On Fatherhood: Radical Acceptance

The Magazine: On Fatherhood: Radical Acceptance
The idea of acceptance — of softening and allowing — is one I’ve heard many times. But there was a moment, not too long ago, when it really landed.

I was in a morning yoga class, and the teacher used the words “radical acceptance.” It disarmed me; it felt almost like an oxymoron. And as I drove home, I thought about what it would be to bring that into a daily practice for myself and my family... what it would be to embrace it in my own home.

I’m someone that tends to live in a world of extremes. When I go in, I go all in; I drive hard in all that I do. But with this commitment to excellence, this internal chatter, this degree of expectation comes a level of disappointment when perfection isn’t possible, for both myself and others. And my fear was that I was passing this on to my children — that my engagements with them were an expression of expectations they couldn’t possibly meet.

It’s not easy work being truly accepting, particularly when life is difficult; no one wants to experience pain or loss.
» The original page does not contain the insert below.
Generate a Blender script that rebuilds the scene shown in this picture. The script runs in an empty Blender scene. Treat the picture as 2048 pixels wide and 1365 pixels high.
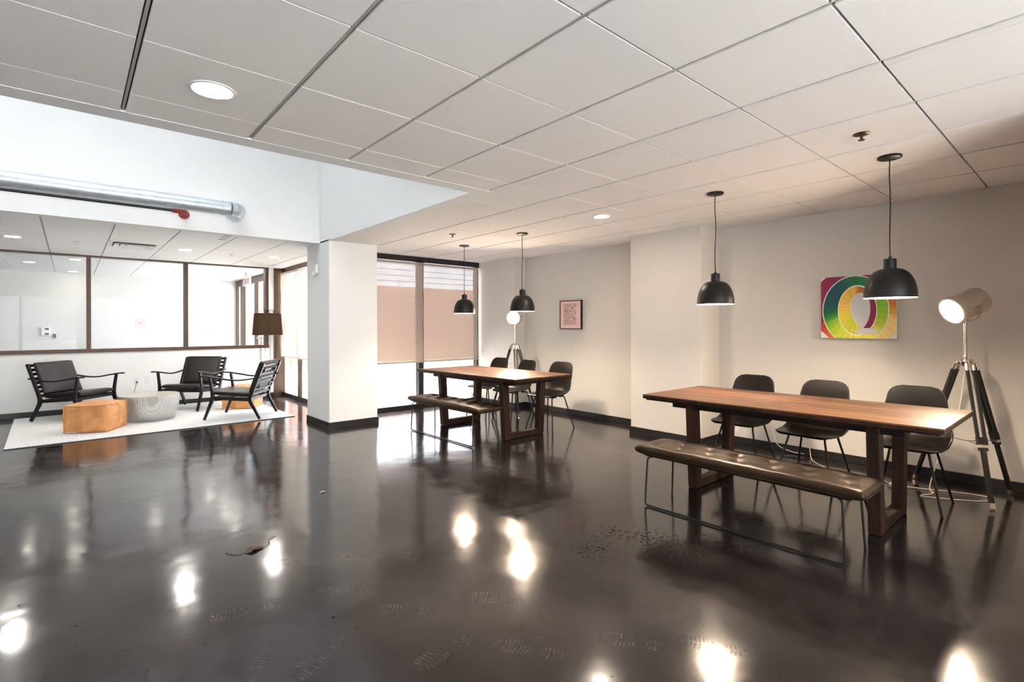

And it’s important to understand that accepting doesn’t mean agreeing with. It means appreciating the point of view, acknowledging the process and the journey... and allowing that to be okay. It’s something that I’ve come to realize is essential, certainly for my relationship with my children, but also for me as a human and all of us on this path. Because the truth is: how we address challenges, conflict and differences will determine the quality of life that we have.

This way of thinking has also allowed me to place more emphasis on the long game. We’re all so focused on immediacy, on what is right now. But when we accept that this is just a moment in time, one of many that will make up our overall experience, it allows us to come to terms with the fact that maybe this isn’t the perfect moment... and that’s okay.

As a father, perhaps like all of us, I’ve struggled with balancing the responsibilities I shoulder, personally and professionally — which has often lead to trying to force those moments of perfection. But as I drove my children to school this week, the last time all of my children would go to the same school — my eldest, incredibly, starting middle school next fall — I felt a shift, an evolution that had taken place over the last year. Where I would have been focused on making certain they did everything right, Make sure you look your teacher in the eye and tell her how thankful you are, or, Do this and do that, I was just present. And as we shared and laughed, I took it all in.

One of the greatest things I’ve done in the past two years — instead of starting the day the minute my feet hit the floor — is dedicate quiet time each morning to journal and reflect. It’s a time of acknowledging what’s going on inside, what I’m feeling, and instead of being rigid, being porous and letting these emotions truly set in... the positive, the negative, all of it.

This softening, this acceptance, this moment of worthiness that I have allowed myself has made all the difference. And this is what it is to live Prima.

From time to time, my daughter Evie, who tends to put the same kind of pressures on herself that I have, will peek over my shoulder as I journal each morning. We had seen these pressures start to set in as she prepared for her upcoming soccer tryouts, an activity so important to her. And the other day, I discovered the most beautiful thing: she was writing herself notes that read, “Be strong,” “Be brave,” “Be happy.” She had accepted what she was feeling, let it sink in, and decided she was worthy. And that, for me, was everything.